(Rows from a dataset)
⁂

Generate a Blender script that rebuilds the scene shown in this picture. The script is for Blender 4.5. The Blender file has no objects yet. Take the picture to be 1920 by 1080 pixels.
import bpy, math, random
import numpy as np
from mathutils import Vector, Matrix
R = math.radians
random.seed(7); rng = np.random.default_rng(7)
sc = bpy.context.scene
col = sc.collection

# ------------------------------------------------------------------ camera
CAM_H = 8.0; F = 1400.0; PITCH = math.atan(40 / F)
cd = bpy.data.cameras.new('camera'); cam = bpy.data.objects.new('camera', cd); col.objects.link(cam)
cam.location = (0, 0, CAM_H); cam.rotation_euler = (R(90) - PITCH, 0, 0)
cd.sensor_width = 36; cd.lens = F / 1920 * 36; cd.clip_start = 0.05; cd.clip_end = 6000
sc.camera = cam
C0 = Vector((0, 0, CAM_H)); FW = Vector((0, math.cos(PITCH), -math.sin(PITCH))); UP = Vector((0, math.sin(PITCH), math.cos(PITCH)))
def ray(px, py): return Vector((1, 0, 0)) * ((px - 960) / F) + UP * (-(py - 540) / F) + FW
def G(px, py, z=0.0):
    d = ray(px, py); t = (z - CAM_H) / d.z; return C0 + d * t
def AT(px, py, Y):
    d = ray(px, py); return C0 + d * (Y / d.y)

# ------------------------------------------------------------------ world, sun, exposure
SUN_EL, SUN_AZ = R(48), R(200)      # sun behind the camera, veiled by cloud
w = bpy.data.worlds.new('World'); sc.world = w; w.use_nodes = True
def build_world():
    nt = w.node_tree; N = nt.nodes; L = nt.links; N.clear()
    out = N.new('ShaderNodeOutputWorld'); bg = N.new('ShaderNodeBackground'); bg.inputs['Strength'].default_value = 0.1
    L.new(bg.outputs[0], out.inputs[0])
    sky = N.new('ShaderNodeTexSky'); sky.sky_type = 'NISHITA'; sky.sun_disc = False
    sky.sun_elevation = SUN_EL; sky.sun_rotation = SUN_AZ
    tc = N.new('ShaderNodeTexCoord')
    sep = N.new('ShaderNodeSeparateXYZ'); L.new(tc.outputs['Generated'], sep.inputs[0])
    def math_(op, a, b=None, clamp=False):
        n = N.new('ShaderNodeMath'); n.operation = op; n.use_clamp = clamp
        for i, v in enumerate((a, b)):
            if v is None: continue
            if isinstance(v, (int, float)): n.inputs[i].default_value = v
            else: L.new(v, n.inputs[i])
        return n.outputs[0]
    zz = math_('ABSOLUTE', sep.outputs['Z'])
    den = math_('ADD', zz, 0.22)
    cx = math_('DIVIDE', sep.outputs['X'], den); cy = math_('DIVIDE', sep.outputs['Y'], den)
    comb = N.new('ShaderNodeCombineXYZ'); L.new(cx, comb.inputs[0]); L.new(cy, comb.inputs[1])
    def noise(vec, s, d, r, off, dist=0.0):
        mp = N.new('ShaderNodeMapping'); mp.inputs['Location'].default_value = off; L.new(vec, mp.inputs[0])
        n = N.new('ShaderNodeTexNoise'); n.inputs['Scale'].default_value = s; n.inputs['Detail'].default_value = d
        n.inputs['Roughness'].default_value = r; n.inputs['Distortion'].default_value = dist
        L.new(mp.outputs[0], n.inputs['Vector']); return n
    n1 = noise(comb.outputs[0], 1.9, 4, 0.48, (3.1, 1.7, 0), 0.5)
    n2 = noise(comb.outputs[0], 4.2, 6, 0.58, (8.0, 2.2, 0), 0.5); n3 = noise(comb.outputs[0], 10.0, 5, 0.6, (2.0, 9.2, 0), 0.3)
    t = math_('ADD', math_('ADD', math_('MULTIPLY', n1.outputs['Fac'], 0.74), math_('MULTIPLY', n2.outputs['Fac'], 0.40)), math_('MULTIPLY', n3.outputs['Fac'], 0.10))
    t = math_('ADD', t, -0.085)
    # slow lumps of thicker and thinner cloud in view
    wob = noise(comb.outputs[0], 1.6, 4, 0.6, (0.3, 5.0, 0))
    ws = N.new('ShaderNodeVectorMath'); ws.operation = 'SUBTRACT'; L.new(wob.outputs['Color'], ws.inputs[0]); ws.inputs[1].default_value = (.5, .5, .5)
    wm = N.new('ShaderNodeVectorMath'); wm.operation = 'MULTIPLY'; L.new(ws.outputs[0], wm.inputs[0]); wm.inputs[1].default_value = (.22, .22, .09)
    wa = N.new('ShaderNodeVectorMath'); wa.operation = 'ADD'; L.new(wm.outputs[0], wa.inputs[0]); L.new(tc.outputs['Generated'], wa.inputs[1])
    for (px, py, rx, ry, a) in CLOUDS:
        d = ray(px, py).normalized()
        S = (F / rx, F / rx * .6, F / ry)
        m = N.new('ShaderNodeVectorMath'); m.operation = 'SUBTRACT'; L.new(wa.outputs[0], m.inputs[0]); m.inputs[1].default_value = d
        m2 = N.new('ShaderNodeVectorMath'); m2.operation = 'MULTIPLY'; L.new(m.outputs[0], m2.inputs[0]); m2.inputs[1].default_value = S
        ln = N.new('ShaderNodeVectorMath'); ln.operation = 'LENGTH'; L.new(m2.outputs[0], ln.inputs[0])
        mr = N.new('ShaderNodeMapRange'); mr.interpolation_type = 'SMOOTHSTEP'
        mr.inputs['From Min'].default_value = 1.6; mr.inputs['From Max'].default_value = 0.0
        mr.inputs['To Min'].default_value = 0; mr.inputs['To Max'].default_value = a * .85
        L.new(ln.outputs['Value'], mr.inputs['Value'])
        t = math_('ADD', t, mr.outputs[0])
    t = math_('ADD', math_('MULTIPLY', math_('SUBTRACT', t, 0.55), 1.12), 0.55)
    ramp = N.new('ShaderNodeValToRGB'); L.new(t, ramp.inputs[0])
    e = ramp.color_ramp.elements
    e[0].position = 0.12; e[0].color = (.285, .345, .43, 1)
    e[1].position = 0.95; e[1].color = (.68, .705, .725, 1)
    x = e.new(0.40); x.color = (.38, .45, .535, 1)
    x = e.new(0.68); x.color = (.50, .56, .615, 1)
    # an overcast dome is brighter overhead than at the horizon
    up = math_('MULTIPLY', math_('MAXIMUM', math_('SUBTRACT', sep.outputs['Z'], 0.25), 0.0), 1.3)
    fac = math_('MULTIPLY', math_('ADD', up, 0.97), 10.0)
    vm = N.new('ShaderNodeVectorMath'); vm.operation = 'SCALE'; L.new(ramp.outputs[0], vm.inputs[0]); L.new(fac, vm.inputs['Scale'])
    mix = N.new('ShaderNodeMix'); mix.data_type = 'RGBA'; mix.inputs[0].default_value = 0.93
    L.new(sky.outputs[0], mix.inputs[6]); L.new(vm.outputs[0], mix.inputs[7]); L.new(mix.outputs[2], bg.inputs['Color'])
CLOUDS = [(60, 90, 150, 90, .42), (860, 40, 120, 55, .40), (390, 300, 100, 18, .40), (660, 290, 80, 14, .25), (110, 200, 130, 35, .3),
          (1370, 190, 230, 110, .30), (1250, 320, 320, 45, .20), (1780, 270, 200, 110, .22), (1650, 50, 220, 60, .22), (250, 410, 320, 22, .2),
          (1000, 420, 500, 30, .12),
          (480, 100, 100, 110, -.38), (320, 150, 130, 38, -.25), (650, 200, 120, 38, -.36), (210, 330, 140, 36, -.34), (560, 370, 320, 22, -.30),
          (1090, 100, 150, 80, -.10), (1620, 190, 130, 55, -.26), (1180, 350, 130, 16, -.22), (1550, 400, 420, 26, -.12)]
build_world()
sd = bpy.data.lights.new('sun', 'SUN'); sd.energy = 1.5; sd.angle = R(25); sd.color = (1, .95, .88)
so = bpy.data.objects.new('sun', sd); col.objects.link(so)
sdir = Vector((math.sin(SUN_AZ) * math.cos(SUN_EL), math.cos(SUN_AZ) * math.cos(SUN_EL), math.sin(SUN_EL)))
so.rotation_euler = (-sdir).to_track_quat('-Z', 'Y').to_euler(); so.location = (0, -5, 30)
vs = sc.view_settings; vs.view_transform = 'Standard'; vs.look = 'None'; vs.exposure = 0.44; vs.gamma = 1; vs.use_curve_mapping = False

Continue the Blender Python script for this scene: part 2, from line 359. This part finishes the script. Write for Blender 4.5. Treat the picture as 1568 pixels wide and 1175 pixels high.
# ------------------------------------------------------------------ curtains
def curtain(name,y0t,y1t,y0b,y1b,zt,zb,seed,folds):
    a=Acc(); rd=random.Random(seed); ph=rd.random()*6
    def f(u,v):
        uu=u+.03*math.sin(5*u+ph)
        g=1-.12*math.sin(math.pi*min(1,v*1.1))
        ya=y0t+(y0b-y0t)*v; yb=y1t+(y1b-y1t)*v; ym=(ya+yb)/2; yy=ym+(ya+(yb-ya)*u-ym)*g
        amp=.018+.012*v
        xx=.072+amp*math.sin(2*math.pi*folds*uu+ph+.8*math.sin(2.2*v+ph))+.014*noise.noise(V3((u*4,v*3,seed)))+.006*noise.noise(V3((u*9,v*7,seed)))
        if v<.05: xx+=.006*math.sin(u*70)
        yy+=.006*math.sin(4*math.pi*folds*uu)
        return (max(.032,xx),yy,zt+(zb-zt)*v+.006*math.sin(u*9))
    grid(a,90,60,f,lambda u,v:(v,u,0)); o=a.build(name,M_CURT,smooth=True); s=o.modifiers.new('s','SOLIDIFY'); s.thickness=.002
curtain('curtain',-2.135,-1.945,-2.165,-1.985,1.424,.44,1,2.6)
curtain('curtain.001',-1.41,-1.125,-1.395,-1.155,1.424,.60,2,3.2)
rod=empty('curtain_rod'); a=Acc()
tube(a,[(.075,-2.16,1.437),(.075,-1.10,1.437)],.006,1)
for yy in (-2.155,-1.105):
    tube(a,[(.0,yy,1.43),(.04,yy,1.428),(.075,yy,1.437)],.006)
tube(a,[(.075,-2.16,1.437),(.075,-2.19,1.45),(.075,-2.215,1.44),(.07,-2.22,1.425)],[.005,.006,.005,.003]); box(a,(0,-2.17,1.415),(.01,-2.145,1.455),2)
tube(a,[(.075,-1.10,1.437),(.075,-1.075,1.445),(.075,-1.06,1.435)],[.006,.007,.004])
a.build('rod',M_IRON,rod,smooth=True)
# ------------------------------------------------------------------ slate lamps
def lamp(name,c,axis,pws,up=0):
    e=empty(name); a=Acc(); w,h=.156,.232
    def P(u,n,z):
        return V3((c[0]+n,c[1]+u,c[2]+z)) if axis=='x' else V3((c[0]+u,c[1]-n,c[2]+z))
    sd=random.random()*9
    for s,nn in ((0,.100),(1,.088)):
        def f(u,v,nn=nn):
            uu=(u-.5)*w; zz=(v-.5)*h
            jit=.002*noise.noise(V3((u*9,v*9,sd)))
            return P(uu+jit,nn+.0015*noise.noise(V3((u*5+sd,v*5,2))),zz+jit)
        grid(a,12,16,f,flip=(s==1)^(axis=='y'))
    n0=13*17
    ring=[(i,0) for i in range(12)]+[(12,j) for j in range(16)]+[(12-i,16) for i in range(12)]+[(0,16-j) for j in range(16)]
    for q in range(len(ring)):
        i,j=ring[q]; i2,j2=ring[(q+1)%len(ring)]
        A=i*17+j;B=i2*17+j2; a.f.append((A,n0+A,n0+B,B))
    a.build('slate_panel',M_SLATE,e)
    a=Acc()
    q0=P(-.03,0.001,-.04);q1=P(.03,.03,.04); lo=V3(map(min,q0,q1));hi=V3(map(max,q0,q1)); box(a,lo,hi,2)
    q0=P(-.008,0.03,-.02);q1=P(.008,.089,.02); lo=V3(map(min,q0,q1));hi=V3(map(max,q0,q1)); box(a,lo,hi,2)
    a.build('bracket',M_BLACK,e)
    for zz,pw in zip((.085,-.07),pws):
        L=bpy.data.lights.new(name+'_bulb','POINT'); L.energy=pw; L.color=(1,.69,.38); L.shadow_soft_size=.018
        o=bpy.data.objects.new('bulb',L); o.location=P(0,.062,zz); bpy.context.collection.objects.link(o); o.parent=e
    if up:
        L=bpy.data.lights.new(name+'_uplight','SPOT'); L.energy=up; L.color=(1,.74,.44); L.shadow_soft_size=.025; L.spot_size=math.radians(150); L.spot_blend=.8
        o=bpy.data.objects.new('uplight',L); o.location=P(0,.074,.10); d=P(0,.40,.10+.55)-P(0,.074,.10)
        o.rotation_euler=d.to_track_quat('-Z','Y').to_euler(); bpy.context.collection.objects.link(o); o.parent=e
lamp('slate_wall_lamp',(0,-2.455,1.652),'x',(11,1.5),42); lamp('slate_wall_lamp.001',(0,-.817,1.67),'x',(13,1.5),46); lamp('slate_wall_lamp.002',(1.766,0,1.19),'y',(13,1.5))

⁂

> Exercise instructions: Set down exactly the lines that begin the records and continue through the line bearing "col = sc.collection"; include both ends.

> Result:
Generate a Blender script that rebuilds the scene shown in this picture. The script is for Blender 4.5. The Blender file has no objects yet. Take the picture to be 1920 by 1080 pixels.
import bpy, math, random
import numpy as np
from mathutils import Vector, Matrix
R = math.radians
random.seed(7); rng = np.random.default_rng(7)
sc = bpy.context.scene
col = sc.collection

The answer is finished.